Recorded data:

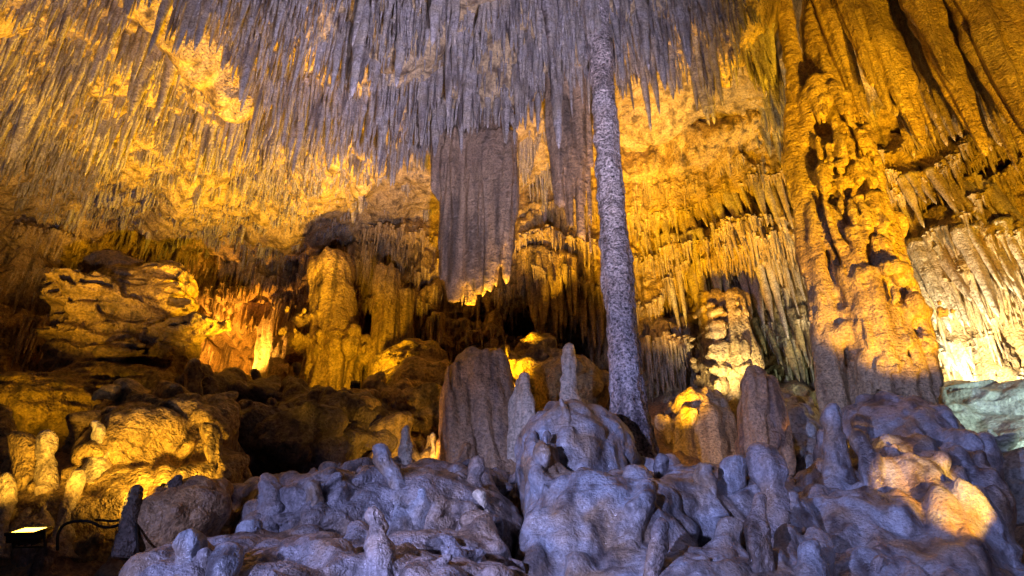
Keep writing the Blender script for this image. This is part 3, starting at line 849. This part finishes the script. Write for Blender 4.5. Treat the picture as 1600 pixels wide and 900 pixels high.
    rock('layered_rock_bulwark', pr, 0.04, [((.8, .8, .5), .12, 'n'), ((.3, .3, .10), .06, 'b'), ((.12, .12, .3), .03, 'b')], M_SOOT, 'huge layered rock with dark top beneath the amber left ceiling', 'rock', zmin=4.0)
    # centre: brown block stalagmite
    pr = [C(742, 740, 735, 590, 11.0, .55, .34, .12), C(775, 735, 765, 625, 11.0, .42, .26, .1), C(712, 735, 714, 620, 11.0, .30, .22, .1), E(735, 585, 11.0, .36, .36, .30, .08), C(802, 730, 786, 560, 10.9, .24, .07, .06), C(755, 720, 752, 600, 10.7, .2, .1, .05), C(790, 720, 776, 610, 10.75, .16, .09, .05), E(830, 745, 10.9, .45, .5, .35, .15)]
    rock('block_stalagmite', pr, 0.026, NZ_FLUTE, M_BROWN, 'large round topped brown stalagmite block in the middle', 'stalagmite', zmin=3.5)
    pr = [C(816, 720, 815, 595, 10.7, .17, .08, .06), C(832, 725, 830, 630, 10.6, .16, .07, .06)]
    rock('twin_stalagmite', pr, 0.022, NZ_FLUTE, M_PALE, 'pale twin spired stalagmite against the brown block', 'stalagmite', zmin=3.4)
    pr = [C(1185, 740, 1182, 615, 11.2, .36, .26, .1), C(1205, 740, 1196, 640, 11.2, .3, .2, .1), E(1178, 605, 11.2, .24, .24, .2, .08)]
    rock('dark_stalagmite', pr, 0.026, NZ_FLUTE, M_BROWN, 'dark brown stalagmite beside the black cavity left of the thick column', 'stalagmite', zmin=3.5)
    pr = [C(1075, 655, 1072, 730, 12.6, .26, .18, .08), C(1100, 660, 1103, 735, 12.6, .30, .26, .08), C(1122, 680, 1126, 735, 12.6, .2, .22, .08), E(1090, 660, 12.7, .5, .4, .25, .08), C(1045, 660, 1058, 690, 12.7, .14, .1, .05), E(1090, 635, 12.9, .45, .4, .3, .08)]
    rock('amber_flow_cascade', pr, 0.03, NZ_FLUTE, M_RIPPLE, 'glowing amber flowstone cascade behind the foot of the slender column', 'flowstone', zmin=4.2)
    pr = [E(620, 660, 13.5, 1.3, .8, .7, .3), E(580, 690, 12.4, .9, .7, .5, .2), E(660, 620, 14.6, 1.0, .8, .8, .3), E(760, 620, 14.5, 1.2, .8, .9, .3), E(640, 590, 15.4, .9, .8, .8, .3), E(880, 610, 14.2, .9, .8, .7, .3), E(840, 585, 15, .6, .6, .7, .2)]
    pr += knobs(rs, 18, (540, 690), lambda px, f: 640 + 70 * f, lambda px, f: 13.2 - 1.4 * f, (.08, .18), (.1, .4), .08)
    rock('ochre_slope', pr, 0.05, NZ_ROCK, M_WALL, 'ochre rock slope rising behind the brown block stalagmite', 'rock mound', zmin=4.0)
    pr = [E(1250, 700, 12.6, .55, .6, .7, .2), E(1240, 660, 13.0, .4, .4, .4, .1), E(1225, 735, 12, .5, .5, .4, .2)]
    rock('grey_green_rock', pr, 0.035, NZ_ROCK, M_GREY, 'smooth grey green rock in the cavity left of the thick column', 'rock', zmin=4)
    pr = [E(1540, 650, 12.3, .9, .7, .55, .2), E(1500, 620, 12.6, .5, .5, .4, .15), E(1580, 700, 11.8, .8, .7, .6, .2), E(1590, 640, 11.9, .6, .6, .5, .2), E(1600, 830, 10.6, .6, .8, 1.4, .2), E(1620, 760, 11.2, .8, .8, .9, .2)]
    for q in range(9):
        pr.append(C(1470 + 14 * q, 600 + 6 * q, 1500 + 14 * q, 690 + 7 * q, 11.9, .09, .12, .08, 11.5))
    rock('grey_flow_rock', pr, 0.032, [((.5, .5, .35), .08, 'n'), ((.3, .3, .12), .05, 'b'), ((.1, .1, .1), .012, 'n')], M_GREY, 'washed grey green flow rocks sloping at the far right', 'rock', zmin=3.5)
    LOG('rocks')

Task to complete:
Would you set down the listing exactly, omitting pictures?

Task output:
Keep writing the Blender script for this image. This is part 3, starting at line 849. This part finishes the script. Write for Blender 4.5. Treat the picture as 1600 pixels wide and 900 pixels high.
    rock('layered_rock_bulwark', pr, 0.04, [((.8, .8, .5), .12, 'n'), ((.3, .3, .10), .06, 'b'), ((.12, .12, .3), .03, 'b')], M_SOOT, 'huge layered rock with dark top beneath the amber left ceiling', 'rock', zmin=4.0)
    # centre: brown block stalagmite
    pr = [C(742, 740, 735, 590, 11.0, .55, .34, .12), C(775, 735, 765, 625, 11.0, .42, .26, .1), C(712, 735, 714, 620, 11.0, .30, .22, .1), E(735, 585, 11.0, .36, .36, .30, .08), C(802, 730, 786, 560, 10.9, .24, .07, .06), C(755, 720, 752, 600, 10.7, .2, .1, .05), C(790, 720, 776, 610, 10.75, .16, .09, .05), E(830, 745, 10.9, .45, .5, .35, .15)]
    rock('block_stalagmite', pr, 0.026, NZ_FLUTE, M_BROWN, 'large round topped brown stalagmite block in the middle', 'stalagmite', zmin=3.5)
    pr = [C(816, 720, 815, 595, 10.7, .17, .08, .06), C(832, 725, 830, 630, 10.6, .16, .07, .06)]
    rock('twin_stalagmite', pr, 0.022, NZ_FLUTE, M_PALE, 'pale twin spired stalagmite against the brown block', 'stalagmite', zmin=3.4)
    pr = [C(1185, 740, 1182, 615, 11.2, .36, .26, .1), C(1205, 740, 1196, 640, 11.2, .3, .2, .1), E(1178, 605, 11.2, .24, .24, .2, .08)]
    rock('dark_stalagmite', pr, 0.026, NZ_FLUTE, M_BROWN, 'dark brown stalagmite beside the black cavity left of the thick column', 'stalagmite', zmin=3.5)
    pr = [C(1075, 655, 1072, 730, 12.6, .26, .18, .08), C(1100, 660, 1103, 735, 12.6, .30, .26, .08), C(1122, 680, 1126, 735, 12.6, .2, .22, .08), E(1090, 660, 12.7, .5, .4, .25, .08), C(1045, 660, 1058, 690, 12.7, .14, .1, .05), E(1090, 635, 12.9, .45, .4, .3, .08)]
    rock('amber_flow_cascade', pr, 0.03, NZ_FLUTE, M_RIPPLE, 'glowing amber flowstone cascade behind the foot of the slender column', 'flowstone', zmin=4.2)
    pr = [E(620, 660, 13.5, 1.3, .8, .7, .3), E(580, 690, 12.4, .9, .7, .5, .2), E(660, 620, 14.6, 1.0, .8, .8, .3), E(760, 620, 14.5, 1.2, .8, .9, .3), E(640, 590, 15.4, .9, .8, .8, .3), E(880, 610, 14.2, .9, .8, .7, .3), E(840, 585, 15, .6, .6, .7, .2)]
    pr += knobs(rs, 18, (540, 690), lambda px, f: 640 + 70 * f, lambda px, f: 13.2 - 1.4 * f, (.08, .18), (.1, .4), .08)
    rock('ochre_slope', pr, 0.05, NZ_ROCK, M_WALL, 'ochre rock slope rising behind the brown block stalagmite', 'rock mound', zmin=4.0)
    pr = [E(1250, 700, 12.6, .55, .6, .7, .2), E(1240, 660, 13.0, .4, .4, .4, .1), E(1225, 735, 12, .5, .5, .4, .2)]
    rock('grey_green_rock', pr, 0.035, NZ_ROCK, M_GREY, 'smooth grey green rock in the cavity left of the thick column', 'rock', zmin=4)
    pr = [E(1540, 650, 12.3, .9, .7, .55, .2), E(1500, 620, 12.6, .5, .5, .4, .15), E(1580, 700, 11.8, .8, .7, .6, .2), E(1590, 640, 11.9, .6, .6, .5, .2), E(1600, 830, 10.6, .6, .8, 1.4, .2), E(1620, 760, 11.2, .8, .8, .9, .2)]
    for q in range(9):
        pr.append(C(1470 + 14 * q, 600 + 6 * q, 1500 + 14 * q, 690 + 7 * q, 11.9, .09, .12, .08, 11.5))
    rock('grey_flow_rock', pr, 0.032, [((.5, .5, .35), .08, 'n'), ((.3, .3, .12), .05, 'b'), ((.1, .1, .1), .012, 'n')], M_GREY, 'washed grey green flow rocks sloping at the far right', 'rock', zmin=3.5)
    LOG('rocks')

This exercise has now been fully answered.